Exciting but uncertain times. Coronagraph or no coronagraph, starshade or no starshade? Or perhaps with both? Properly equipped, WFIRST will become the first true space exoplanet telescope — one actually capable of seeing the exoplanet as a point source — and a potent one despite its Hubble-sized aperture. Additionally, like Gaia, WFIRST will hunt for exoplanets using astrometry. Coronagraph, starshade, micro lensing and astronomy — four for the price of one! Moreover, this is possibly the only such telescope for some time, with no big U.S. telescopes even planned. Not so much ATLAST as last chance. Either way, it is important to keep this item in the public eye as its results will be exciting and could be revolutionary.

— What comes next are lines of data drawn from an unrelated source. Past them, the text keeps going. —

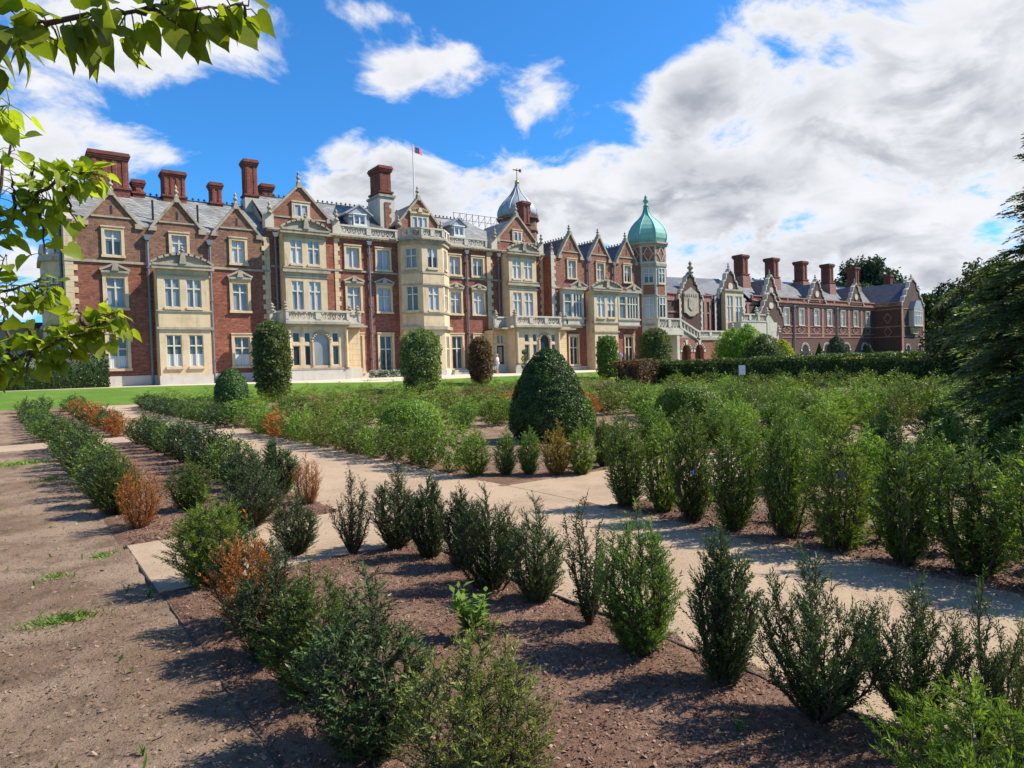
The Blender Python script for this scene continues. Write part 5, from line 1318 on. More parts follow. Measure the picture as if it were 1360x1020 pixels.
def revolve_foliage(name, cx, cy, z0, prof, n, size, mat, label, cat, seed, group=None, core=.90, depth=.12, rough=.06, trunk=None, flat=.55, lean=0, tint=(.25, .9), gaps=0.0):
    """leafy body of revolution: profile of (radius, height) pairs; leaves through an outer layer over a solid dark core added to block light"""
    r = np.random.default_rng(seed); P = np.array(prof); zs = P[:, 1]; rs = P[:, 0]
    t = thing(name, (cx, cy, z0), label, cat, group)
    zz = r.uniform(0, 1, n * 2)
    # area weighting by radius
    z = zs[0] + (zs[-1] - zs[0]) * zz; rad = np.interp(z, zs, rs); keep = r.uniform(0, max(rs), n * 2) < rad + .12 * max(rs); z = z[keep][:n]; rad = rad[keep][:n]; n = len(z)
    th = r.uniform(0, 2 * math.pi, n)
    dep = 1 - depth * r.uniform(0, 1, n) ** 1.5
    x = np.cos(th) * rad * dep; y = np.sin(th) * rad * dep
    C = np.stack([x, y, z], 1)
    cn = clump_noise(C, 2.2 / max(rs), seed) ; cn2 = clump_noise(C, 6.0 / max(rs), seed + 9)
    C[:, 0] *= 1 + rough * (cn + cn2); C[:, 1] *= 1 + rough * (cn + cn2); C[:, 2] += rough * max(rs) * cn2 * .6
    if gaps:
        k = cn + .8 * cn2 > -.55 + (r.uniform(-1, 1, n) * .3) - (1 - gaps); C, cn2, cn, th = C[k], cn2[k], cn[k], th[k]; n = len(C)
    dr = np.gradient(rs, zs); nz = -np.interp(C[:, 2], zs, dr); nz = np.clip(nz, -1, 4)
    nrm = np.stack([np.cos(th), np.sin(th), nz], 1); nrm /= np.linalg.norm(nrm, axis=1)[:, None]
    T = np.clip(tint[0] + (tint[1] - tint[0]) * (.45 + .55 * cn2 + .3 * cn + r.normal(size=n) * .22), 0, 1)
    Q = leaf_quads(C, size, r, nrm, flat)
    ex = None
    if core:
        c = MB().lathe(0, 0, [(max(.01, a * core), b * (.98 if b > zs[0] else 1)) for a, b in prof], 20); ex = (c.v, c.f, .06)  # solid dark body added inside, stops light passing between the leaves
    o = bpy.data.objects.new('foliage', quad_mesh('foliage', Q, T, M[mat], ex)); COL.objects.link(o); o.parent = t
    BASE[o.name] = (cx, cy, z0)
    tr = trunk or (.06, .25)
    MB().lathe(cx, cy, [(tr[0] * 1.3, z0 - .1), (tr[0], z0 + tr[1]), (tr[0] * .7, z0 + max(zs) * .6)], 8).build('trunk', M['bark'], t)
    return t

def dome(r, h, lo=.0, p=2.0, waist=1.0):
    return [(r * waist * .92, lo)] + [(r * (1 - (k / 10) ** p) ** (1 / p) if k else r, lo + h * (.12 + .88 * k / 10)) for k in range(0, 11)]

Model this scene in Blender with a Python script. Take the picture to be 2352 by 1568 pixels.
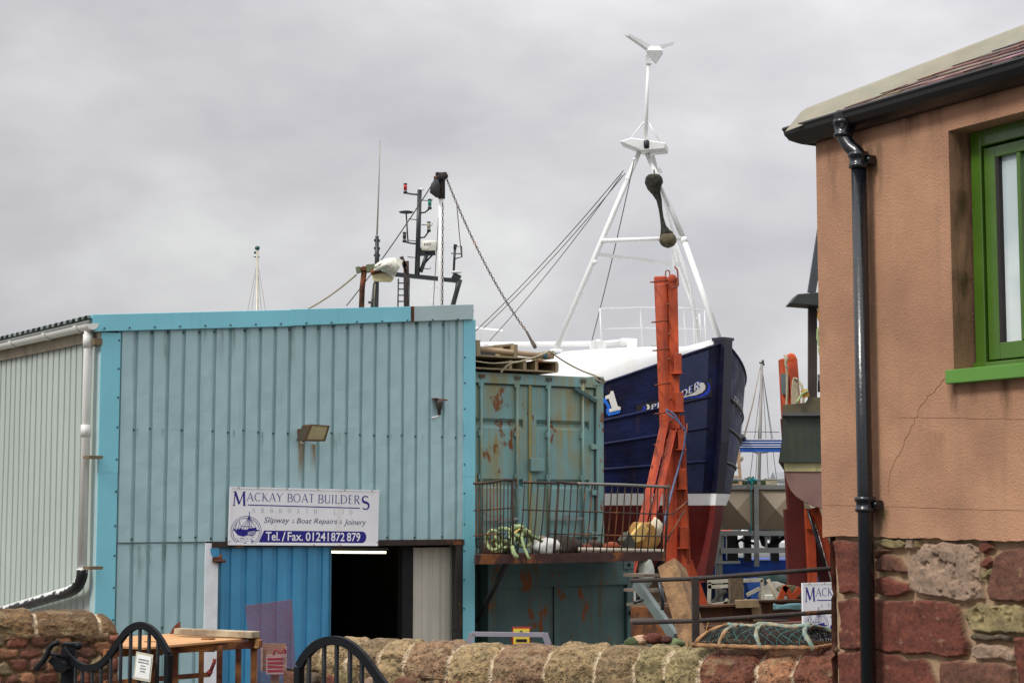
import bpy, bmesh, math, random
import numpy as np
from mathutils import Vector, Matrix
from mathutils.bvhtree import BVHTree
R = math.radians
rnd = random.Random(7)
for o in list(bpy.data.objects): bpy.data.objects.remove(o)
SC = bpy.context.scene
COL = SC.collection
# ------------------------------------------------------------------ camera
F, HOR, CU, CV, EYE = 4000.0, 1170.0, 1176.0, 784.0, 1.6
PITCH = math.atan((HOR-CV)/F)
cam = bpy.data.cameras.new('camera'); co = bpy.data.objects.new('camera', cam); COL.objects.link(co)
co.location = (0, 0, EYE); co.rotation_euler = (R(90)+PITCH, 0, 0)
cam.sensor_width = 36; cam.lens = 36*F/2352; cam.clip_start = .1; cam.clip_end = 6000
SC.camera = co
# ------------------------------------------------------------------ world, sun
SUN_EL, SUN_AZ = R(46), R(236)      # azimuth from +Y clockwise
w = bpy.data.worlds.new('World'); SC.world = w; w.use_nodes = True
nt = w.node_tree; nt.nodes.clear()
def N(t, **kw):
    n = nt.nodes.new(t)
    for k, v in kw.items(): setattr(n, k, v)
    return n
L = nt.links.new
sky = N('ShaderNodeTexSky', sky_type='NISHITA'); sky.sun_disc = False
sky.sun_elevation = SUN_EL; sky.sun_rotation = SUN_AZ
bg1 = N('ShaderNodeBackground'); bg1.inputs[1].default_value = .06; L(sky.outputs[0], bg1.inputs[0])
tc = N('ShaderNodeTexCoord'); sp = N('ShaderNodeSeparateXYZ'); L(tc.outputs['Generated'], sp.inputs[0])
mp = N('ShaderNodeMapping'); mp.inputs['Scale'].default_value = (1, 1, 2.0); mp.inputs['Location'].default_value = (.62, .2, .33); mp.inputs['Rotation'].default_value = (0, .3, .2)
L(tc.outputs['Generated'], mp.inputs[0])
n1 = N('ShaderNodeTexNoise'); n1.inputs['Scale'].default_value = 6.5; n1.inputs['Detail'].default_value = 4; n1.inputs['Roughness'].default_value = .5; n1.inputs['Distortion'].default_value = .2
L(mp.outputs[0], n1.inputs[0])
n2 = N('ShaderNodeTexNoise'); n2.inputs['Scale'].default_value = 19; n2.inputs['Detail'].default_value = 6; n2.inputs['Roughness'].default_value = .55
L(mp.outputs[0], n2.inputs[0])
mx = N('ShaderNodeMath', operation='MULTIPLY_ADD'); mx.inputs[1].default_value = .24; L(n2.outputs[0], mx.inputs[0]); L(n1.outputs[0], mx.inputs[2])
rp = N('ShaderNodeValToRGB'); e = rp.color_ramp
e.elements[0].position = .40; e.elements[0].color = (.49, .486, .515, 1)
e.elements[1].position = .86; e.elements[1].color = (.72, .72, .715, 1)
m_ = e.elements.new(.62); m_.color = (.585, .58, .603, 1)
L(mx.outputs[0], rp.inputs[0])
# overcast luminance: brighter towards the zenith, and a brighter patch of thin cloud towards the right
el = N('ShaderNodeMapRange'); el.inputs[1].default_value = .28; el.inputs[2].default_value = .95; el.inputs[3].default_value = 1.0; el.inputs[4].default_value = 2.5
L(sp.outputs[2], el.inputs[0])
rt = N('ShaderNodeMapRange'); rt.inputs[1].default_value = -.28; rt.inputs[2].default_value = .22; rt.inputs[3].default_value = 1.01; rt.inputs[4].default_value = 1.24
L(sp.outputs[0], rt.inputs[0])
up_ = N('ShaderNodeMapRange'); up_.inputs[1].default_value = .06; up_.inputs[2].default_value = .28; up_.inputs[3].default_value = .93; up_.inputs[4].default_value = 1.12
L(sp.outputs[2], up_.inputs[0])
mu0 = N('ShaderNodeMath', operation='MULTIPLY'); L(rt.outputs[0], mu0.inputs[0]); L(up_.outputs[0], mu0.inputs[1])
mu = N('ShaderNodeMath', operation='MULTIPLY'); L(el.outputs[0], mu.inputs[0]); L(mu0.outputs[0], mu.inputs[1])
bg2 = N('ShaderNodeBackground'); L(rp.outputs[0], bg2.inputs[0]); L(mu.outputs[0], bg2.inputs[1])
ms = N('ShaderNodeMixShader'); ms.inputs[0].default_value = .93; L(bg1.outputs[0], ms.inputs[1]); L(bg2.outputs[0], ms.inputs[2])
wo = N('ShaderNodeOutputWorld'); L(ms.outputs[0], wo.inputs[0])
sl = bpy.data.lights.new('sun', 'SUN'); so = bpy.data.objects.new('sun', sl); COL.objects.link(so)
sl.energy = 2.4; sl.angle = R(14); sl.color = (1, .965, .91)
d = Vector((math.sin(SUN_AZ)*math.cos(SUN_EL), math.cos(SUN_AZ)*math.cos(SUN_EL), math.sin(SUN_EL)))
so.rotation_euler = d.to_track_quat('Z', 'Y').to_euler(); so.location = (0, 0, 30)
SC.render.engine = 'CYCLES'
SC.view_settings.view_transform = 'Standard'; SC.view_settings.look = 'None'; SC.view_settings.exposure = 0; SC.view_settings.gamma = 1
# ------------------------------------------------------------------ helpers
sp_, cp_ = math.sin(PITCH), math.cos(PITCH)
def ray(u, v):
    x = (u-CU)/F; y = (CV-v)/F
    return Vector((x, cp_-y*sp_, sp_+y*cp_))
def P(u, v, Y):
    r = ray(u, v); return Vector((0, 0, EYE)) + r*(Y/r.y)
class Fr:                      # a vertical plane: s along it, z up, d out towards the viewer
    def __init__(s, o, th, flip=False):
        s.o = Vector((o[0], o[1], 0)); s.ex = Vector((math.sin(R(th)), math.cos(R(th)), 0))
        s.n = Vector((s.ex.y, -s.ex.x, 0))
        if s.n.dot(-s.o) < 0: s.n = -s.n
    def W(s, a, d, z): return s.o + s.ex*a + s.n*d + Vector((0, 0, z))
    def on(s, u, v, d=0):
        r = ray(u, v); E = Vector((0, 0, EYE)); t = (s.o+s.n*d-E).dot(s.n)/r.dot(s.n); q = E+r*t
        return (q-s.o).dot(s.ex), q.z
    def M(s): return Matrix(((s.ex.x, s.n.x, 0, s.o.x), (s.ex.y, s.n.y, 0, s.o.y), (0, 0, 1, 0), (0, 0, 0, 1)))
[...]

The next decade will see the U.S. resume manned spaceflight with the SpaceX V2 and NASA’s own ORION spacecraft. At the same time, missions like Gaia, TESS, CHEOPS, PLATO and WFIRST will discover literally tens of thousands of exoplanets, which can then be characterised by the new ELTs and JWST. Our exoplanetary knowledge base will expand enormously and we may even discover biosignatures of life on some of them. Such ground-breaking discoveries will lead to dedicated “New Worlds Observer” style telescopes that with the advent of new lightweight materials, autonomous software and cheap launch vehicles, will have larger apertures than ever before, allowing even more detailed atmospheric characterisation. In this way the pioneering work of CoRoT and Kepler will be fully realised.